▶ _PROBLEM_: Would you restate all the data that follows, word for word?

▶ _EXTRACTED MATERIAL_:

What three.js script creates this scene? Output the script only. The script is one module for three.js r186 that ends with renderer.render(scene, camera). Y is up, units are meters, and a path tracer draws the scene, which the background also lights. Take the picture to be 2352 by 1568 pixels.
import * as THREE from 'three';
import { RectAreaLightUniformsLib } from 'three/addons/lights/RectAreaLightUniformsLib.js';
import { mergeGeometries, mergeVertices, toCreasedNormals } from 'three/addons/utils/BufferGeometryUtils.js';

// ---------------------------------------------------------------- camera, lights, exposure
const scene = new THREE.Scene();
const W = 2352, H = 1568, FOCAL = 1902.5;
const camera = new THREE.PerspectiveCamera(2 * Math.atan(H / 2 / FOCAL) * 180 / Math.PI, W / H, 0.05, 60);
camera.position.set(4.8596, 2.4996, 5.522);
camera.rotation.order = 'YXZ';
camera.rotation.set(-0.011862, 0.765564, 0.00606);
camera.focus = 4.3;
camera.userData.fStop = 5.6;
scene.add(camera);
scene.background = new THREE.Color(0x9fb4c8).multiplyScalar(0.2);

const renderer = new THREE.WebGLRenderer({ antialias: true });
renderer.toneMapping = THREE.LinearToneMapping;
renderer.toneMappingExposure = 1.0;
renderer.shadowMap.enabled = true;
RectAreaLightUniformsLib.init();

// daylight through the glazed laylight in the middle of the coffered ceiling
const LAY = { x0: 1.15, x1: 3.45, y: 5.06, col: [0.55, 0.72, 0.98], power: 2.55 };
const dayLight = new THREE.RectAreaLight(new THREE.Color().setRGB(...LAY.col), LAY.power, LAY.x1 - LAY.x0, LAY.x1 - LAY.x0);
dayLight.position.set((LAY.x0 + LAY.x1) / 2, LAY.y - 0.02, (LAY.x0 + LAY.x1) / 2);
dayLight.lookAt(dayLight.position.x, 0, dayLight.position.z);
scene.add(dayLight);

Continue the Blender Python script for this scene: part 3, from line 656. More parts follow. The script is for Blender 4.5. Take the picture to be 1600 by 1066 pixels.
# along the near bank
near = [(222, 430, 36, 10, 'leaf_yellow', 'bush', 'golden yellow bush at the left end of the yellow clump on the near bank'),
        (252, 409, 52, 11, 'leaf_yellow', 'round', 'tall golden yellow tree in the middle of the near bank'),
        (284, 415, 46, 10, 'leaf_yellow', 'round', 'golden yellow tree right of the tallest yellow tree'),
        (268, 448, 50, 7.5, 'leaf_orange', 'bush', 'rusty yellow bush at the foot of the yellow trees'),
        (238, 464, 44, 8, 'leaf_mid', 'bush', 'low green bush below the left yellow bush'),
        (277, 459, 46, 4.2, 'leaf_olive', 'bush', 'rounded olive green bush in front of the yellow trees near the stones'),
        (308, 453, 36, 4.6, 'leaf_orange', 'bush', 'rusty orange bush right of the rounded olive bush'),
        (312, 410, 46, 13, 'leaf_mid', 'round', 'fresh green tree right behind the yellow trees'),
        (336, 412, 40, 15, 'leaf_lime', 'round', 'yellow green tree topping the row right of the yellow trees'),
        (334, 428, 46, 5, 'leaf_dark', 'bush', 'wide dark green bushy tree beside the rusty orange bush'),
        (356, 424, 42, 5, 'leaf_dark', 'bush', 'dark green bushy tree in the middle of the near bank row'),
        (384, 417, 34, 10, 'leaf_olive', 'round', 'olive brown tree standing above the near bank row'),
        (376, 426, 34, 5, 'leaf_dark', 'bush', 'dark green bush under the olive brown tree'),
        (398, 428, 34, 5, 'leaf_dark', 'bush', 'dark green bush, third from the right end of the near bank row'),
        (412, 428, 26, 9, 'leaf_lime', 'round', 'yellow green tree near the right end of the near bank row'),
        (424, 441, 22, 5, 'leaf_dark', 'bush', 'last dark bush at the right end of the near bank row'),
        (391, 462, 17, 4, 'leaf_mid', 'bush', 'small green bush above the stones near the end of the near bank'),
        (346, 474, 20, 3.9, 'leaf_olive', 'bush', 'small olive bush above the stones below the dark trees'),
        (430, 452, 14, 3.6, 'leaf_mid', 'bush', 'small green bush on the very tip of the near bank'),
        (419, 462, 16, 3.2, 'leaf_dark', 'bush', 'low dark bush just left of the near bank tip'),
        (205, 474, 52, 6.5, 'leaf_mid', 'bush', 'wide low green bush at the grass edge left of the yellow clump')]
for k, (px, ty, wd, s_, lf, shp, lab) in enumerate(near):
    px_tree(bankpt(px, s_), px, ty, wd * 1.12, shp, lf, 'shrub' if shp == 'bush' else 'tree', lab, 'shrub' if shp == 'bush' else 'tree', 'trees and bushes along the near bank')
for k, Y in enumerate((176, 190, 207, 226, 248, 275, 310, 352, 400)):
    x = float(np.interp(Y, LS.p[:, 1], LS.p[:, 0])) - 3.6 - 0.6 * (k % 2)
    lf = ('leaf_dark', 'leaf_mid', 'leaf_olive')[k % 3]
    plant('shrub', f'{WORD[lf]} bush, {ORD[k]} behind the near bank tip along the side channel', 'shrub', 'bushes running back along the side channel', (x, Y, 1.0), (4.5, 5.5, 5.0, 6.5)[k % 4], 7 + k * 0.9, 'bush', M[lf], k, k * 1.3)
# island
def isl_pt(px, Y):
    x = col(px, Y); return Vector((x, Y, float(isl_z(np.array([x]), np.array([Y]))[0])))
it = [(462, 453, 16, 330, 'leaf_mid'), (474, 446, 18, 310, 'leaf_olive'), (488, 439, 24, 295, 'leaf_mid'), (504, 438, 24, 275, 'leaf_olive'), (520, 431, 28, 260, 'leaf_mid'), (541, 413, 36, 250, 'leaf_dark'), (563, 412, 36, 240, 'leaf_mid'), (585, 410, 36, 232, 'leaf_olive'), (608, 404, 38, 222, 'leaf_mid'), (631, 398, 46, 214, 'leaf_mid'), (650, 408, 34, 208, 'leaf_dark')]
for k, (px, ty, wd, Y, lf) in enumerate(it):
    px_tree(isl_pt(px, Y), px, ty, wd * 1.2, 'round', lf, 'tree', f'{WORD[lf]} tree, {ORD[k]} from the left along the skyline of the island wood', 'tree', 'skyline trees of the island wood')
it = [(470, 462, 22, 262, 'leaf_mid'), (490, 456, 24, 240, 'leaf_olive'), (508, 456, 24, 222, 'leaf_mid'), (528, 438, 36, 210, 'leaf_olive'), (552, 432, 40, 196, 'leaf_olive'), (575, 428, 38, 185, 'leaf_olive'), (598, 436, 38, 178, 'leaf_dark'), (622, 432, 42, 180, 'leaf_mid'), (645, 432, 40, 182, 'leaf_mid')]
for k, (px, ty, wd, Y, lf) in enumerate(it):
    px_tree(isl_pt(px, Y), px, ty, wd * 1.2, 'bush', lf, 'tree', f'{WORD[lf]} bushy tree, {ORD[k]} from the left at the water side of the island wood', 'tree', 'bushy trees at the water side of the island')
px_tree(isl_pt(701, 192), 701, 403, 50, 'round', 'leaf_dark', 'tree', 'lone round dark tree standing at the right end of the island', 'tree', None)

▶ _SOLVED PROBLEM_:
What three.js script creates this scene? Output the script only. The script is one module for three.js r186 that ends with renderer.render(scene, camera). Y is up, units are meters, and a path tracer draws the scene, which the background also lights. Take the picture to be 2352 by 1568 pixels.
import * as THREE from 'three';
import { RectAreaLightUniformsLib } from 'three/addons/lights/RectAreaLightUniformsLib.js';
import { mergeGeometries, mergeVertices, toCreasedNormals } from 'three/addons/utils/BufferGeometryUtils.js';

// ---------------------------------------------------------------- camera, lights, exposure
const scene = new THREE.Scene();
const W = 2352, H = 1568, FOCAL = 1902.5;
const camera = new THREE.PerspectiveCamera(2 * Math.atan(H / 2 / FOCAL) * 180 / Math.PI, W / H, 0.05, 60);
camera.position.set(4.8596, 2.4996, 5.522);
camera.rotation.order = 'YXZ';
camera.rotation.set(-0.011862, 0.765564, 0.00606);
camera.focus = 4.3;
camera.userData.fStop = 5.6;
scene.add(camera);
scene.background = new THREE.Color(0x9fb4c8).multiplyScalar(0.2);

const renderer = new THREE.WebGLRenderer({ antialias: true });
renderer.toneMapping = THREE.LinearToneMapping;
renderer.toneMappingExposure = 1.0;
renderer.shadowMap.enabled = true;
RectAreaLightUniformsLib.init();

// daylight through the glazed laylight in the middle of the coffered ceiling
const LAY = { x0: 1.15, x1: 3.45, y: 5.06, col: [0.55, 0.72, 0.98], power: 2.55 };
const dayLight = new THREE.RectAreaLight(new THREE.Color().setRGB(...LAY.col), LAY.power, LAY.x1 - LAY.x0, LAY.x1 - LAY.x0);
dayLight.position.set((LAY.x0 + LAY.x1) / 2, LAY.y - 0.02, (LAY.x0 + LAY.x1) / 2);
dayLight.lookAt(dayLight.position.x, 0, dayLight.position.z);
scene.add(dayLight);

Continue the Blender Python script for this scene: part 3, from line 656. More parts follow. The script is for Blender 4.5. Take the picture to be 1600 by 1066 pixels.
# along the near bank
near = [(222, 430, 36, 10, 'leaf_yellow', 'bush', 'golden yellow bush at the left end of the yellow clump on the near bank'),
        (252, 409, 52, 11, 'leaf_yellow', 'round', 'tall golden yellow tree in the middle of the near bank'),
        (284, 415, 46, 10, 'leaf_yellow', 'round', 'golden yellow tree right of the tallest yellow tree'),
        (268, 448, 50, 7.5, 'leaf_orange', 'bush', 'rusty yellow bush at the foot of the yellow trees'),
        (238, 464, 44, 8, 'leaf_mid', 'bush', 'low green bush below the left yellow bush'),
        (277, 459, 46, 4.2, 'leaf_olive', 'bush', 'rounded olive green bush in front of the yellow trees near the stones'),
        (308, 453, 36, 4.6, 'leaf_orange', 'bush', 'rusty orange bush right of the rounded olive bush'),
        (312, 410, 46, 13, 'leaf_mid', 'round', 'fresh green tree right behind the yellow trees'),
        (336, 412, 40, 15, 'leaf_lime', 'round', 'yellow green tree topping the row right of the yellow trees'),
        (334, 428, 46, 5, 'leaf_dark', 'bush', 'wide dark green bushy tree beside the rusty orange bush'),
        (356, 424, 42, 5, 'leaf_dark', 'bush', 'dark green bushy tree in the middle of the near bank row'),
        (384, 417, 34, 10, 'leaf_olive', 'round', 'olive brown tree standing above the near bank row'),
        (376, 426, 34, 5, 'leaf_dark', 'bush', 'dark green bush under the olive brown tree'),
        (398, 428, 34, 5, 'leaf_dark', 'bush', 'dark green bush, third from the right end of the near bank row'),
        (412, 428, 26, 9, 'leaf_lime', 'round', 'yellow green tree near the right end of the near bank row'),
        (424, 441, 22, 5, 'leaf_dark', 'bush', 'last dark bush at the right end of the near bank row'),
        (391, 462, 17, 4, 'leaf_mid', 'bush', 'small green bush above the stones near the end of the near bank'),
        (346, 474, 20, 3.9, 'leaf_olive', 'bush', 'small olive bush above the stones below the dark trees'),
        (430, 452, 14, 3.6, 'leaf_mid', 'bush', 'small green bush on the very tip of the near bank'),
        (419, 462, 16, 3.2, 'leaf_dark', 'bush', 'low dark bush just left of the near bank tip'),
        (205, 474, 52, 6.5, 'leaf_mid', 'bush', 'wide low green bush at the grass edge left of the yellow clump')]
for k, (px, ty, wd, s_, lf, shp, lab) in enumerate(near):
    px_tree(bankpt(px, s_), px, ty, wd * 1.12, shp, lf, 'shrub' if shp == 'bush' else 'tree', lab, 'shrub' if shp == 'bush' else 'tree', 'trees and bushes along the near bank')
for k, Y in enumerate((176, 190, 207, 226, 248, 275, 310, 352, 400)):
    x = float(np.interp(Y, LS.p[:, 1], LS.p[:, 0])) - 3.6 - 0.6 * (k % 2)
    lf = ('leaf_dark', 'leaf_mid', 'leaf_olive')[k % 3]
    plant('shrub', f'{WORD[lf]} bush, {ORD[k]} behind the near bank tip along the side channel', 'shrub', 'bushes running back along the side channel', (x, Y, 1.0), (4.5, 5.5, 5.0, 6.5)[k % 4], 7 + k * 0.9, 'bush', M[lf], k, k * 1.3)
# island
def isl_pt(px, Y):
    x = col(px, Y); return Vector((x, Y, float(isl_z(np.array([x]), np.array([Y]))[0])))
it = [(462, 453, 16, 330, 'leaf_mid'), (474, 446, 18, 310, 'leaf_olive'), (488, 439, 24, 295, 'leaf_mid'), (504, 438, 24, 275, 'leaf_olive'), (520, 431, 28, 260, 'leaf_mid'), (541, 413, 36, 250, 'leaf_dark'), (563, 412, 36, 240, 'leaf_mid'), (585, 410, 36, 232, 'leaf_olive'), (608, 404, 38, 222, 'leaf_mid'), (631, 398, 46, 214, 'leaf_mid'), (650, 408, 34, 208, 'leaf_dark')]
for k, (px, ty, wd, Y, lf) in enumerate(it):
    px_tree(isl_pt(px, Y), px, ty, wd * 1.2, 'round', lf, 'tree', f'{WORD[lf]} tree, {ORD[k]} from the left along the skyline of the island wood', 'tree', 'skyline trees of the island wood')
it = [(470, 462, 22, 262, 'leaf_mid'), (490, 456, 24, 240, 'leaf_olive'), (508, 456, 24, 222, 'leaf_mid'), (528, 438, 36, 210, 'leaf_olive'), (552, 432, 40, 196, 'leaf_olive'), (575, 428, 38, 185, 'leaf_olive'), (598, 436, 38, 178, 'leaf_dark'), (622, 432, 42, 180, 'leaf_mid'), (645, 432, 40, 182, 'leaf_mid')]
for k, (px, ty, wd, Y, lf) in enumerate(it):
    px_tree(isl_pt(px, Y), px, ty, wd * 1.2, 'bush', lf, 'tree', f'{WORD[lf]} bushy tree, {ORD[k]} from the left at the water side of the island wood', 'tree', 'bushy trees at the water side of the island')
px_tree(isl_pt(701, 192), 701, 403, 50, 'round', 'leaf_dark', 'tree', 'lone round dark tree standing at the right end of the island', 'tree', None)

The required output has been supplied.